この話は、今後日吉大社などについてレポートすることがあれば、その機会に述べよう。
日は傾き、いよいよ足元が見えづらくなるかという時間帯。
山頂に達して、急いで下山ルート(登りとは違う)に入る。
しかし、この瞬間でなければ見ることができない風景がある。
中腹の四つ辻に戻ってきた。
大山崎あたりであろう山に、日が沈んでいく。
広く見晴るかせる場所ではないが、悪くない。
今回撮影した中で一番気に入った写真がこれ。
70mm望遠画角で撮った。
日没後に本殿に戻ると、このように灯篭が灯っている。
この神社には桜やモミジなどはないが、暮れなづむ中に明かりが灯るのは、よそではお目にかかることはないかもしれない。
意外に貴重なイベントだと思う。
門の両側には、木像が置かれているが、当然仏像ではない。
これが神仏分離の爪痕だと、気づく者は少ないだろう。
神仏分離に限らない。
人は、ほんの数十年前まであったものでも、たやすく忘却に埋もれさせる。
自らの来し方を見失うことは、かくも簡単にできてしまう。
歴史は、あるいは事実は、容易に「作り出されて」しまうのである。
私は、historyという言葉が嫌いだ。
history, histoire, historiaこれらは、物語を意味するstoriaを源とする。
歴史は物語としてあってこそ後世に語り継ぐことができるという側面は否めない。
しかし、歴史が一個の物語となってしまった時点で、事実が持つ多面性や多義性は、その多くが捨象されてしまう。
そういう意味で、中国語の「歴史」という言葉には、幾分かの客観性が感じられる。
「歴」は「経過」を、「史」は「時勢の変遷」を意味する。
実際に中国で編まれた歴史書の内実がどうであるかは別にして、少なくともこの言葉からは、これまでの事実経過を、記録としてとどめていく、というニュアンスを汲み取れる。
一個の物語、それは語り手の主観である。
しかし事実の経過として意識され記述されるのであれば、まだ事実の多義性・客観性への意志が残されているようにも思える。
歴史は、やはり多種多様な事実の断片を張り合わせたモザイク画として見るべきように思う。

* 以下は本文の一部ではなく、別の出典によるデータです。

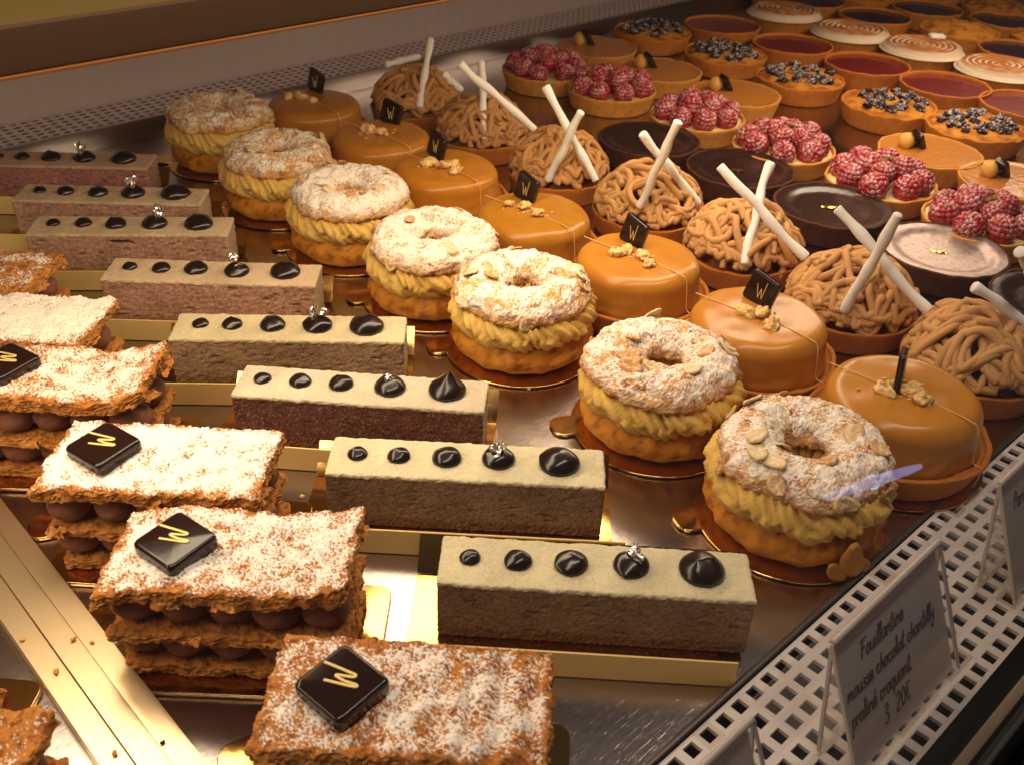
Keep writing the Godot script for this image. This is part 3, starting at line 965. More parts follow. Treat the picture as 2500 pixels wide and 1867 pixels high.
	for m in 26:
		var q := Vector3(rng.randfn(-0.004, 0.006), 0.0342, rng.randfn(0.001, 0.004))
		var e := rng.randf_range(0.0003, 0.0009)
		c = Color(0.66, 0.42, 0.15)
		rbox(Vector3(e * 2.2, e * 1.4, e * 1.7), e * 0.4, Vector3i(2, 2, 2), q)
	var cr := part(t, "nut_crumb", done(), M.nut)
	cr.set_meta("kind", "stuff")

var pqm: ArrayMesh
func plaque_mesh() -> ArrayMesh:
	if pqm == null:
		begin()
		var ol := rounded_rect(0.0160, 0.0165, 0.0016)
		plate(ol, 0.0028, 0.0008)
		for i in V.size():
			var q := V[i].rotated(Vector3.UP, -0.22)
			V[i] = Vector3(q.x, -q.z + 0.0082, q.y - 0.0014)
		pqm = done()
	return pqm

var nuts := {}
func nut_mesh(kind: int) -> ArrayMesh:
	if not nuts.has(kind):
		begin()
		var so := Vector3(kind * 3.1, 1, 2)
		grid(26, 16, func(u, v):
			var a: float = u * TAU
			var e: float = (v - 0.5) * PI
			var q := Vector3(cos(e) * cos(a), sin(e), -cos(e) * sin(a))
			# a half nut: cut flat below, hollowed on top
			var r := 1.0 + 0.25 * n1(q + so, 1.1) + 0.16 * n2(q + so, 2.4)
			q *= r
			q.y = maxf(q.y, -0.35 + 0.25 * n1(q + so, 1.7))
			q.y -= 0.35 * smoothstep(0.55, 0.0, Vector2(q.x - 0.1, q.z).length()) * (1.0 if kind % 2 == 0 else 0.0) * step_up(q.y)
			p = q * Vector3(0.0046, 0.0031, 0.0036)
			c = Color(0.70, 0.44, 0.15).lerp(Color(0.45, 0.15, 0.03), smoothstep(0.1, 0.55, n1(q + so * 2.0, 1.2)))
			c = c.lerp(Color(0.80, 0.62, 0.33), smoothstep(0.0, 0.5, n2(q + so, 2.0)))
			c.a = 1.0, true, false)
		nuts[kind] = done()
	return nuts[kind]

func step_up(y: float) -> float:
	return 1.0 if y > 0.0 else 0.0

# ------------------------------------------------------------------ chestnut nests
const NESTS := [[0.4917, -0.1500], [0.4960, -0.2263], [0.5054, -0.3089], [0.5063, -0.3872], [0.5071, -0.4725], [0.5150, -0.5650], [0.5170, -0.6506]]
const NEST_LABELS := [
	"chestnut nest tart at the right edge nearest the front grille", "chestnut nest tart second from the front, shiny chocolate disc behind it", "chestnut nest tart third from the front, curls of gold at its foot",
	"chestnut nest tart fourth from the front, in the middle of its row", "chestnut nest tart fifth from the front", "chestnut nest tart sixth from the front, long meringue stick sloping right", "chestnut nest tart at the rear of its row with a short stub of meringue"]
const STICKS := [
	[0.2301, 0.060, -0.4490, 0.2729, 0.034, -0.4419, 0], [0.2398, 0.085, -0.4382, 0.2696, 0.055, -0.4620, 0],
	[0.1712, 0.075, -0.5035, 0.2196, 0.034, -0.4705, 1], [0.1895, 0.088, -0.4687, 0.1796, 0.026, -0.4809, 1], [0.1145, 0.078, -0.5501, 0.1656, 0.036, -0.5241, 2], [0.1490, 0.069, -0.5808, 0.1345, 0.022, -0.5398, 2],
	[0.0741, 0.073, -0.6123, 0.1178, 0.026, -0.6174, 3], [0.0928, 0.089, -0.5902, 0.0772, 0.030, -0.6000, 3], [0.0142, 0.080, -0.6773, 0.0513, 0.022, -0.6589, 4], [0.0374, 0.073, -0.6488, 0.0190, 0.022, -0.6568, 4],
	[-0.0467, 0.084, -0.7082, 0.0081, 0.042, -0.6998, 5], [-0.0342, 0.068, -0.7696, -0.0289, 0.022, -0.7311, 5], [-0.0792, 0.066, -0.8353, -0.0846, 0.024, -0.7904, 6], [-0.0656, 0.053, -0.7857, -0.0498, 0.041, -0.7855, 6], [-0.0910, 0.046, -0.8554, -0.1173, 0.043, -0.8374, 6]]

func chestnut_nest(k: int) -> void:
	var d: Array = NESTS[k]
	var pos := at(d[0], d[1])
	var t := thing("chestnut_nest", NEST_LABELS[k], "tart", pos, 0.0, "chestnut nests with meringue sticks")
	var so := Vector3(k * 1.7, 2, k * 0.6)
	part(t, "pastry_shell", shell_mesh(0.0345, 0.0378, 0.0150, so, Color(0.40, 0.125, 0.022), 0.003), M.shell)
	begin()
	grid(50, 16, func(u, v):
		var a: float = u * TAU
		var e: float = v * PI / 2
		p = Vector3(cos(e) * cos(a) * 0.0290, 0.0095 + sin(e) * 0.0200, -cos(e) * sin(a) * 0.0290)
		p *= 1.0 + 0.05 * n1(p + so, 120.0)
		c = Color(0.26, 0.12, 0.045)
		c.a = 1.0, true, false)
	part(t, "cream_core", done(), M.cream)
	var tone := Color(0.52, 0.275, 0.105) if k < 4 else Color(0.47, 0.23, 0.085)
	for m in 74:
		var rho := 0.0362 * (pow(rng.randf(), 0.45) if m < 52 else rng.randf_range(0.85, 1.0))
		var a := rng.randf() * TAU
		var q := Vector2(cos(a), sin(a)) * rho
		var hd := rng.randf() * TAU
		var bend := rng.randf_range(0.38, 0.66) * (1.0 if rng.randf() < 0.5 else -1.0) if rng.randf() < 0.55 else rng.randf_range(-0.16, 0.16)
		var lift := rng.randf_range(-0.001, 0.0065)
		var pts := []
		var cnt := rng.randi_range(8, 19)
		for i in cnt:
			var rr := minf(q.length() / 0.0365, 1.0)
			var y := 0.0125 + 0.0265 * pow(maxf(0.0, 1.0 - rr * rr), 0.75)
			pts.append(Vector3(q.x, y + lift + 0.0019 * sin(i * 0.8 + m), q.y))
			hd += bend + rng.randf_range(-0.07, 0.07)
			if rng.randf() < 0.14:
				bend = rng.randf_range(-0.55, 0.55)
			var nxt := q + Vector2(cos(hd), sin(hd)) * 0.0040
			if nxt.length() > 0.0355:
				hd += 1.5 if q.cross(Vector2(cos(hd), sin(hd))) > 0 else -1.5
				nxt = q + Vector2(cos(hd), sin(hd)) * 0.0030
				nxt = nxt.limit_length(0.0362)
			q = nxt
		begin()
		c = tone * rng.randf_range(0.88, 1.1)
		c.a = 1.0
		tube(spline(pts, 3), rng.randf_range(0.0019, 0.0024), 8)
		part(t, "noodle", done(), M.noodle)
	for st in STICKS:
		if st[6] != k:
			continue
		var a := Vector3(st[0], st[1], st[2]) - pos
		var b := Vector3(st[3], st[4], st[5]) - pos
		begin()
		var pts := []
		for i in 6:
			pts.append(a.lerp(b, i / 5.0) + Vector3(1, 0.3, 0.3) * 0.0013 * n1(Vector3(i * 0.7, k, st[0] * 50.0), 1.0))
		tube(spline(pts, 4), func(x): return 0.0028 + 0.0003 * sin(x * 17.0 + st[0] * 90.0) + 0.0003 * n1(Vector3(x * 5.0, k, st[2] * 40.0), 1.0), 14)
		part(t, "meringue_stick", done(), M.meringue_stick)
	begin()
	var dirc := Vector3(0.012, 0.034, 0.016)
	for m in 5:
		crumple(dirc + Vector3(rng.randf_range(-0.006, 0.006), rng.randf_range(-0.002, 0.005), rng.randf_range(-0.004, 0.004)), 0.0028)
	part(t, "gold_leaf", done(false), M.gold_leaf)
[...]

そこには力強い一つの物語は成立しえないかもしれない。しかし、ミステリアスに絡み合う多くの物語が存在するはずである。
物語の暴力により埋もれてしまった多くの記録を、どれだけ掘り返すことができるか。目を凝らしさえすれば、我々は多くの埋もれていたものに、意外と容易に触れることができる。
稲荷大社の朱と苔は、そうした埋もれた「歴史」の断片であった。